La storia dei fratelli Frattasio che, negli anni '80, duplicarono 180 milioni di musicassette, diventando de facto la prima casa discografica d'Italia.
A quasi dieci anni da Smetto quando voglio, uno dei film più rappresentativi della generazione X, quella de "Siamo dei boomer ma senza il posto fisso" (cit. Velia Lalli), Sibilia fa un salto nel passato ma torna sullo stesso tema, ancora molto attuale:
se il denaro è l'unico generatore di valori, qualsiasi modo per procurarselo è, se non proprio lecito, tollerato (e anche ammirato). Fino a che non arriva il Super io a guastare la fiesta, as usual.
La sceneggiatura, un po' in lingua e un po' in napoletano, restituisce bene, con la consueta ironia, le gesta di questi scugnizzi che - quasi per gioco - si ritrovano a capo di una azienda di pirateria dal fatturato fantamiliardario. La storia tiene per tutto il film, senza momenti di stanca, merito anche del montaggio brillante di Gianni Vezzosi. Forse la parte più debole è nella scrittura dei personaggi femminili, un po' flebili e stereotipati.
Acuendo un po' lo sguardo, si può anche notare più di un occhiolino strizzato a I soliti ignoti, Totò Truffa e Guardie e Ladri.
Molto curata la ricostruzione della Napoli maradoniana, esaltata dalla luce cerulea di Valerio Azzali.
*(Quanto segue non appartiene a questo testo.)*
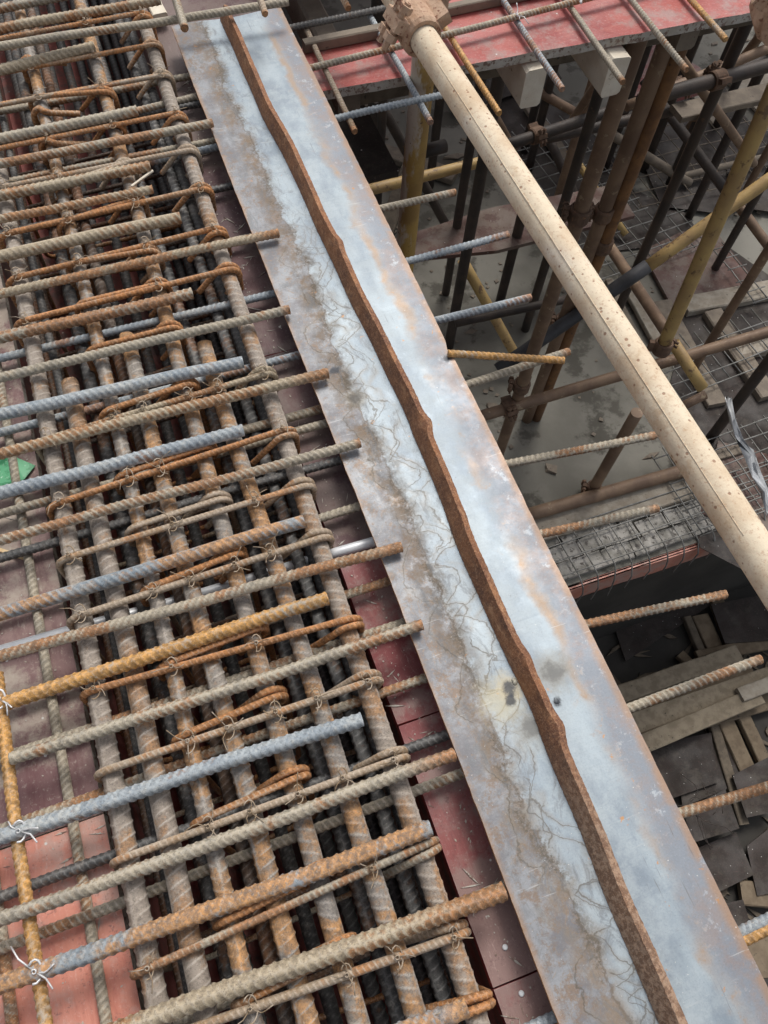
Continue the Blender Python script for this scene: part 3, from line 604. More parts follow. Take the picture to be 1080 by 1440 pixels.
# ================================================================== STIRRUPS
def arc(c, R, a0, a1, n=9): return [(c[0]+R*math.cos(t), c[1]+R*math.sin(t)) for t in np.radians(np.linspace(a0, a1, n))]
def hoop_path(pl, pr, r, zb=-.43, rl=.0112, rr=.0115, closed=True, tail=.055, dy=.011, hook=True):
    """pl, pr: top leg over left / right bar centre (world). Returns 3D points."""
    R_ = rr+r+.0015; zl = -.0125
    xl, xr = pl[0], pr[0]; P2 = []
    # first hook: tail inside the cage, over the right bar, down the right leg, round the bottom, up the left leg
    h0 = arc((xr, zl), R_, 135, 0); t0 = (h0[0][0]-.7*tail, h0[0][1]-.7*tail)
    a = [t0]+h0 if hook else h0
    a += [(xr+R_, zb+.02)]+arc((xr+R_-.02, zb+.02), .02, 0, -90, 5)+arc((xl-R_+.02, zb+.02), .02, -90, -180, 5)+[(xl-R_, zl)]
    b = arc((xl, zl), R_, 180, 90)+[(xl+.02, zl+R_)]
    c = arc((xr, zl), R_, 90, -45, 10); e = c[-1]; c.append((e[0]-.7*tail, e[1]-.7*tail))
    pts = [(p, 0) for p in a]+[(p, 1) for p in b]+[(p, 2) for p in c]
    out = []
    yl, yr = pl[1], pr[1]
    na = len(a)
    for q_, ((x, z), k) in enumerate(pts):
        f = (x-xl)/(xr-xl); y = yl+(yr-yl)*f
        if k == 0: y = y+dy*min(1.0, 1.25*(1-q_/(na-1)))
        out.append((x, y, z))
    return out
def tie(x, y, z, r, parent, white=False, big=1.0):
    parts = []; n = 9; a0 = RNG.uniform(0, 6.28); R1 = r*big
    pts = [(x+R1*1.0*math.cos(t)*.75, y+R1*1.25*math.sin(t)*(-1 if RNG.random() < .0 else 1)+.35*R1*math.cos(t), z+R1*.95*abs(math.sin(t*.5+.4))) for t in np.linspace(-2.2, 2.2, n)]
    v, f, _ = sweep(pts, .00085*(1.5 if white else 1), .004, 5); parts.append((v, f))
    for k in range(3 if not white else 3):
        a = (a0+k*2.0 if not white else a0+[0, .25, 3.0][k])+RNG.normal(0, .3); L = RNG.uniform(.010, .024)*(1.7 if white else 1)*big**.3
        p0 = np.array([x+.002*math.cos(a), y+.002*math.sin(a), z+R1*.55]); c = RNG.uniform(-.5, .5)
        pts = [p0, p0+np.array([math.cos(a), math.sin(a), .35])*L*.5, p0+np.array([math.cos(a+c), math.sin(a+c), .25+RNG.uniform(-.4, .5)])*L]
        v, f, _ = sweep(pts, .0006*(1.6 if white else 1), L/4, 4); parts.append((v, f))
    # twisted knot
    th = np.linspace(0, 9, 16); pts = np.stack([x+.0022*np.cos(th), y+.0022*np.sin(th), z+R1*.6+th*.0004], 1)
    v, f, _ = sweep(pts, .0008, .002, 5, ref=np.array([.1, .1, 1.])); parts.append((v, f))
    V, Fc = merge(parts)
    return mesh_obj('tie_wire', V, Fc, M['wirew' if white else 'wire'], parent, True, origin=(x, y, z))
# outer stirrups: (left px or None, right px at the right edge bar, material, extra twin hoop?)
OUT = [((-40, 60), (199, 16), 'rust', 0), ((-60, 112), (213, 61), 'rust', 0), ((-60, 156), (227, 104), 'rustpale', 0), ((-60, 218), (243, 158), 'rust', 0), ((-50, 272), (258, 211), 'rustpale', 1),
       ((-30, 335), (274, 266), 'rust', 1), ((12, 391), (290, 322), 'rust', 0), ((36, 449), (311, 380), 'rust', 1), ((50, 620), (352, 530), 'tan', 1), ((82, 706), (392, 605), 'rust', 1),
       ((84, 786), (418, 685), 'rustpale', 1), ((104, 867), (440, 759), 'rustpale', 1), ((124, 972), (482, 872), 'rust', 1), ((145, 1084), (513, 960), 'rustpale', 1),
       ((180, 1204), (553, 1069), 'rustpale', 1), ((200, 1365), (592, 1190), 'grey', 0), ((225, 1463), (634, 1320), 'rustpale', 1), ((240, 1570), (660, 1425), 'rust', 0)]
OL = ['topmost, partly cut by the picture corner', 'second from the top, behind a short tan bar', 'third from the top, pale with a knotted wire', 'fourth from the top, just above the long pale grey bar',
      'fifth from the top, with a hook pointing down inside', 'sixth from the top, with a bright orange hook', 'seventh from the top, bending round the left edge bar',
      'eighth, beside the topmost bar end that lies on the plate', 'ninth, brown grey, near the upper bluish bar end', 'tenth, orange below the lower bluish bar', 'eleventh, pale rust with a long sloped leg',
      'twelfth, crossing just above the conduit', 'thirteenth, below the bright orange short bar', 'fourteenth, meeting the plywood at the left', 'fifteenth, beginning at the joint of the two left plywood sheets',
      'sixteenth, grey and rusty with curled wires at both ends', 'seventeenth, near the thickest tan bar at the bottom', 'lowest, at the bottom edge']
for i, (pl, pr, m, twin) in enumerate(OUT):
    z0 = .0075; a = at(*pl, z0); b = at(*pr, z0)
    ya = a[1]; a = np.array([lx('A', a[1]), a[1], 0]); b = np.array([lx('G', b[1]), b[1], 0])
    r = .0048
    pts = hoop_path(a, b, r, closed=True, dy=.0105 if i % 3 else -.0105)
    so_ = rebar(pts, r, m, 'outer stirrup of the cage, ' + OL[i], 'outer stirrups of the beam cage', name='stirrup', cat='stirrup', nseg=8, q=4, tips=(.0, .0), bend=0, ref=np.array([0, 1., 0]), pitch=.0065)
    for k in ('G', 'E', 'C', 'A', 'D', 'F'):
        y = b[1]+(a[1]-b[1])*(b[0]-lx(k, b[1]))/(b[0]-a[0])
        if k == 'D' and y > .85 or k == 'F' and y > .80: continue
        if RNG.random() < .72: tie(lx(k, y)+RNG.normal(0, .001), y, .0055, .0088, so_, big=RNG.uniform(.85, 1.2))
INN = [((30, 140), (150, 128), 'rust'), ((60, 197), (166, 175), 'rust'), ((75, 262), (172, 232), 'rustpale'), ((90, 312), (195, 280), 'rust'), ((100, 372), (215, 352), 'rust'), ((124, 424), (226, 400), 'rust'),
       ((124, 492), (240, 462), 'rust'), ((145, 580), (262, 543), 'rust'), ((168, 670), (285, 632), 'rust'), ((182, 745), (304, 706), 'rustpale'), ((200, 832), (325, 784), 'rust'), ((224, 940), (360, 888), 'rust'),
       ((250, 1040), (385, 985), 'rust'), ((275, 1160), (420, 1098), 'rust'), ((305, 1305), (452, 1235), 'rust'), ((330, 1420), (480, 1345), 'rust')]
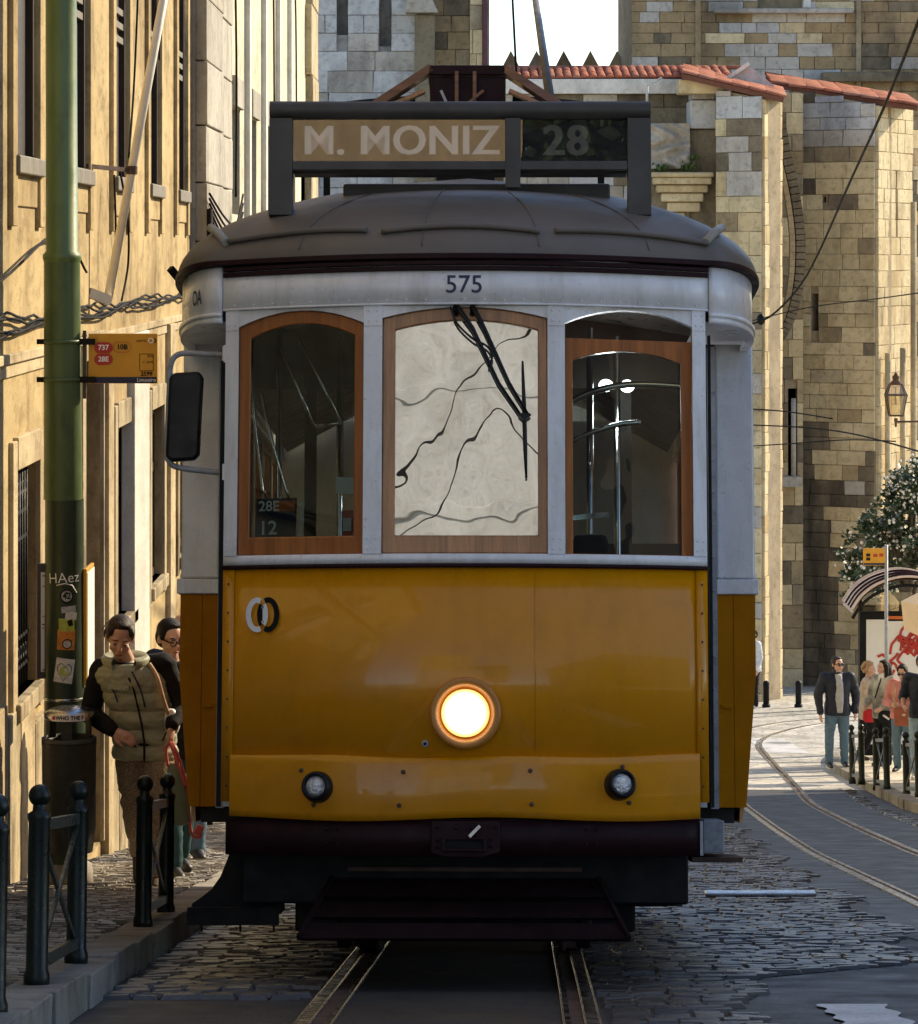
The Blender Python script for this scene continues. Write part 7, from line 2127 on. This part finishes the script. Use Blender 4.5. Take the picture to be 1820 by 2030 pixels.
kw = person(1752, foot_d(1519), 'woman with long straight black hair in a grey and white cardigan facing the curly-haired woman', GRP, h=1.72, yaw=-.9, head=(-.2, .0, 0), topcol='greywhite', legs='black_cloth', shoe='shoe_dark', hair='hair_black', hairstyle='long', voxel=.015, female=True, hem=.46, bulk=.03, extra=lower_white,
  J={'el_a': (-.24, -.04, 1.1), 'wr_a': (-.18, -.22, 1.0), 'hd_a': (.3, -.6, -.3), 'wr_b': (.18, -.2, .98), 'hd_b': (-.3, -.6, -.3)})
l = kw.location
bb = empty('bag', (l.x + .0, l.y - .26, l.z + .74), label='small black and white belt bag of the black-haired woman', cat='bag')
B = MB(); loft(B, [((0, 0, 0), .1, .04), ((0, 0, .06), .13, .055), ((0, 0, .16), .12, .05), ((0, 0, .2), .08, .03)], 14)
link('pouch', remesh(B, .013, 1, 'pouch', M['black_cloth']), bb)
MB().obox((.0, -.055, .1), (.12, .02, .03), Matrix.Rotation(.6, 3, 'Y')).build('flap', M['white_cloth'], bb)
pk = person(1790, foot_d(1530), 'woman in a salmon pink jacket and sunglasses looking down, dark hair tied back', GRP, h=1.66, yaw=-.5, head=(.1, .3, 0), topcol='pink_cloth', legs='jeans', shoe='shoe_dark', hair='hair_black', hairstyle='bun', voxel=.015, glasses='sun', female=True, hem=.5, bulk=.035,
  J={'el_a': (-.25, -.06, 1.1), 'wr_a': (-.1, -.26, 1.1), 'hd_a': (.8, -.3, .1), 'el_b': (.25, -.06, 1.1), 'wr_b': (.08, -.28, 1.08), 'hd_b': (-.8, -.3, .1)})
l = pk.location
bg = empty('bag', (l.x - .02, l.y - .34, l.z + .76), label='large reddish brown shoulder bag carried by the woman in pink', cat='bag')
MB().box(-.16, .16, -.05, .05, 0, .26).build('pouch', M['bag_brown'], bg, bevel=.03)
MB().box(-.17, .17, -.065, -.04, .16, .29).build('flap', M['bag_brown'], bg, bevel=.02)
MB().ell((-.02, -.07, .18), (.03, .012, .02), nu=10, nv=6).build('clasp', M['trim_stone'], bg)
for s_ in (-1, 1): MB().tube(catmull([(s_ * .14, 0, .26), (s_ * .15, .08, .45), (s_ * .12, .2, .62)], 4), .014, 5).build('strap', M['strap_beige'], bg)
person(1829, foot_d(1546), 'man in a navy shirt and pale jeans cut by the frame edge, wearing sunglasses', GRP, h=1.82, yaw=-.4, head=(.2, .25, 0), skin='skin_tan', topcol='navy_cloth', legs='jeans_pale', shoe='shoe_white', hair='hair_dark', hairstyle='short', voxel=.015, glasses='sun', hem=.5, bulk=.025, sleeve=.5,
  J={'el_a': (-.27, -.02, 1.12), 'wr_a': (-.2, -.2, 1.0), 'hd_a': (.3, -.7, .1)})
Buona la prova dei tre giovani attori protagonisti, per lo più semisconosciuti; Fabrizio Gifuni torna come manager senza scrupoli, che ricorda non poco quello de Il Capitale umano di Virzì; spassoso Francesco Di Leva, nel ruolo - giustamente macchiettistico - di un ispettore Zenigata della guardia di finanza.
Non osiamo pensare quanto sia costata alla produzione la colonna sonora (perfetta!) con Eurythmics, Frankie Goes to Hollywood, Pointer Sisters etc.
Ma, immaginiamo, poco meno del capitale rappattumato dai fraudolenti fratellini partenopei.